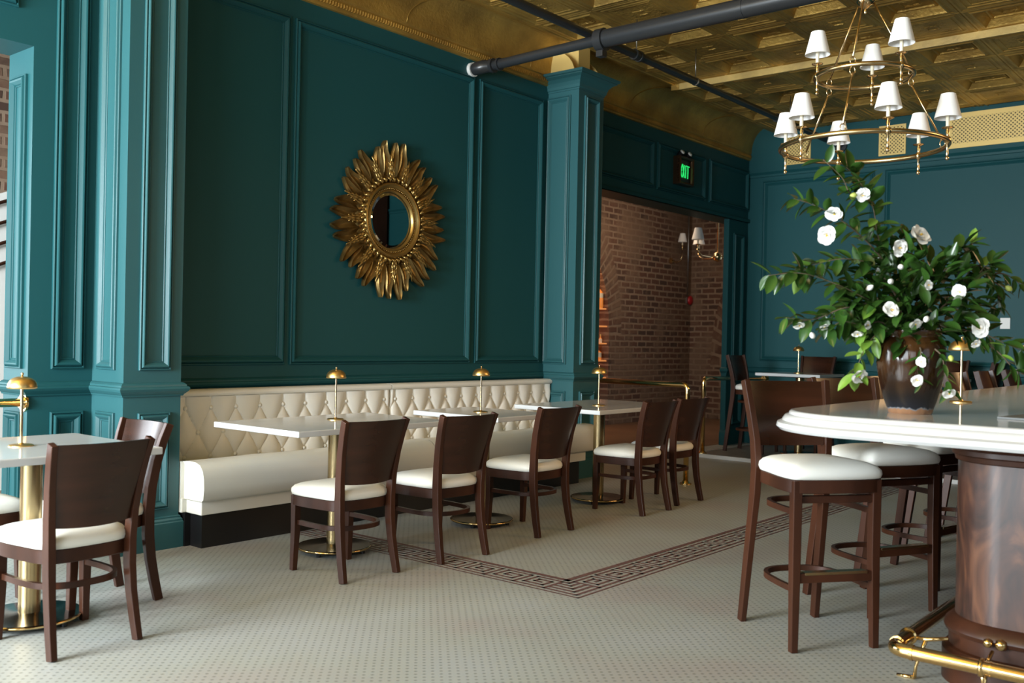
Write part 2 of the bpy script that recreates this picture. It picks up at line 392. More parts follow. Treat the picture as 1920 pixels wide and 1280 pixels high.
# pilaster between the doorway and the banquette
def panelled_pier(name, label, x0, x1, yf, yb, ztop, cap):
    t = thing(name, label, name, ((x0+x1)/2, (yf+yb)/2, 0))
    ox, oy = (x0+x1)/2, (yf+yb)/2
    def put(mb, nm, **k):
        mb.v = [(a-ox, b-oy, c) for a, b, c in mb.v]; return mb.build(nm, 'teal', t, **k)
    s = MB(); s.box(x0, yf, 0, x1, yb, ztop)
    ps = scale_prof(MOLD, .86, .9)
    s.frame(x0+.088, 1.047, x1-.072, ztop-.20 if cap else 3.50, ps, fL(yf)); s.frame(x0+.088, .235, x1-.072, .802, ps, fL(yf))
    s.frame(yf+.085, 1.047, yb-.07, ztop-.20 if cap else 3.50, ps, fX(x0)); s.frame(yf+.085, .235, yb-.07, .802, ps, fX(x0))
    if cap: s.frame(yf+.085, 1.047, yb-.07, ztop-.20, ps, lambda u, h, z: (x1+h, u, z))
    put(s, 'shaft')
    path = [(x0, yb), (x0, yf), (x1, yf), (x1, yb)]
    r = MB(); r.sweep(RAIL, path); put(r, 'chair_rail')
    b = MB(); b.sweep(BASE, path); put(b, 'baseboard')
    if cap:
        c = MB(); z = ztop-.155
        CP = [(0, z), (.008, z), (.008, z+.014), (.018, z+.020), (.022, z+.045), (.035, z+.075), (.060, z+.103), (.092, z+.120), (.092, z+.128), (.108, z+.134), (.115, z+.155), (.0, z+.156)]
        c.sweep(CP, path); c.box(x0-.11, yf-.11, z+.150, x1+.11, yb, z+.1555); put(c, 'capital')
    return t
panelled_pier('pilaster', 'tall teal panelled pilaster left of the cream banquette', 2.79, 3.15, 5.16, WY, 4.02, False)
panelled_pier('column', 'teal panelled column with flared capital at the right end of the banquette', 7.115, 7.51, 5.17, 5.60, 3.715, True)
# gold block and curved brackets over the column
gb = MB(); gb.box(7.22, 5.26, 3.715, 7.40, 5.62, 4.02)
g = thing('ceiling_bracket', 'plain gold box with curved cheeks sitting on top of the teal column capital', 'bracket', (7.31, 5.4, 3.715))
gb.v = [(a-7.31, b-5.4, c-3.715) for a, b, c in gb.v]; gb.build('post', 'gold_flat', g)
for dx in (-.20, .20):
    q = MB(); pts = [(-.18, 0), (.20, 0), (.20, .26)]+[(.20-.38*math.sin(a), .26-.26*(1-math.cos(a))) for a in [k*PI/2/8 for k in range(1, 8)]]
    q.loft([[(dx-.008, y, z) for y, z in pts], [(dx+.008, y, z) for y, z in pts]]); q.build('cheek', 'gold_flat', g)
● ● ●
The request
Set down the complete material exactly, but do not include the images.

The output
Write part 2 of the bpy script that recreates this picture. It picks up at line 392. More parts follow. Treat the picture as 1920 pixels wide and 1280 pixels high.
# pilaster between the doorway and the banquette
def panelled_pier(name, label, x0, x1, yf, yb, ztop, cap):
    t = thing(name, label, name, ((x0+x1)/2, (yf+yb)/2, 0))
    ox, oy = (x0+x1)/2, (yf+yb)/2
    def put(mb, nm, **k):
        mb.v = [(a-ox, b-oy, c) for a, b, c in mb.v]; return mb.build(nm, 'teal', t, **k)
    s = MB(); s.box(x0, yf, 0, x1, yb, ztop)
    ps = scale_prof(MOLD, .86, .9)
    s.frame(x0+.088, 1.047, x1-.072, ztop-.20 if cap else 3.50, ps, fL(yf)); s.frame(x0+.088, .235, x1-.072, .802, ps, fL(yf))
    s.frame(yf+.085, 1.047, yb-.07, ztop-.20 if cap else 3.50, ps, fX(x0)); s.frame(yf+.085, .235, yb-.07, .802, ps, fX(x0))
    if cap: s.frame(yf+.085, 1.047, yb-.07, ztop-.20, ps, lambda u, h, z: (x1+h, u, z))
    put(s, 'shaft')
    path = [(x0, yb), (x0, yf), (x1, yf), (x1, yb)]
    r = MB(); r.sweep(RAIL, path); put(r, 'chair_rail')
    b = MB(); b.sweep(BASE, path); put(b, 'baseboard')
    if cap:
        c = MB(); z = ztop-.155
        CP = [(0, z), (.008, z), (.008, z+.014), (.018, z+.020), (.022, z+.045), (.035, z+.075), (.060, z+.103), (.092, z+.120), (.092, z+.128), (.108, z+.134), (.115, z+.155), (.0, z+.156)]
        c.sweep(CP, path); c.box(x0-.11, yf-.11, z+.150, x1+.11, yb, z+.1555); put(c, 'capital')
    return t
panelled_pier('pilaster', 'tall teal panelled pilaster left of the cream banquette', 2.79, 3.15, 5.16, WY, 4.02, False)
panelled_pier('column', 'teal panelled column with flared capital at the right end of the banquette', 7.115, 7.51, 5.17, 5.60, 3.715, True)
# gold block and curved brackets over the column
gb = MB(); gb.box(7.22, 5.26, 3.715, 7.40, 5.62, 4.02)
g = thing('ceiling_bracket', 'plain gold box with curved cheeks sitting on top of the teal column capital', 'bracket', (7.31, 5.4, 3.715))
gb.v = [(a-7.31, b-5.4, c-3.715) for a, b, c in gb.v]; gb.build('post', 'gold_flat', g)
for dx in (-.20, .20):
    q = MB(); pts = [(-.18, 0), (.20, 0), (.20, .26)]+[(.20-.38*math.sin(a), .26-.26*(1-math.cos(a))) for a in [k*PI/2/8 for k in range(1, 8)]]
    q.loft([[(dx-.008, y, z) for y, z in pts], [(dx+.008, y, z) for y, z in pts]]); q.build('cheek', 'gold_flat', g)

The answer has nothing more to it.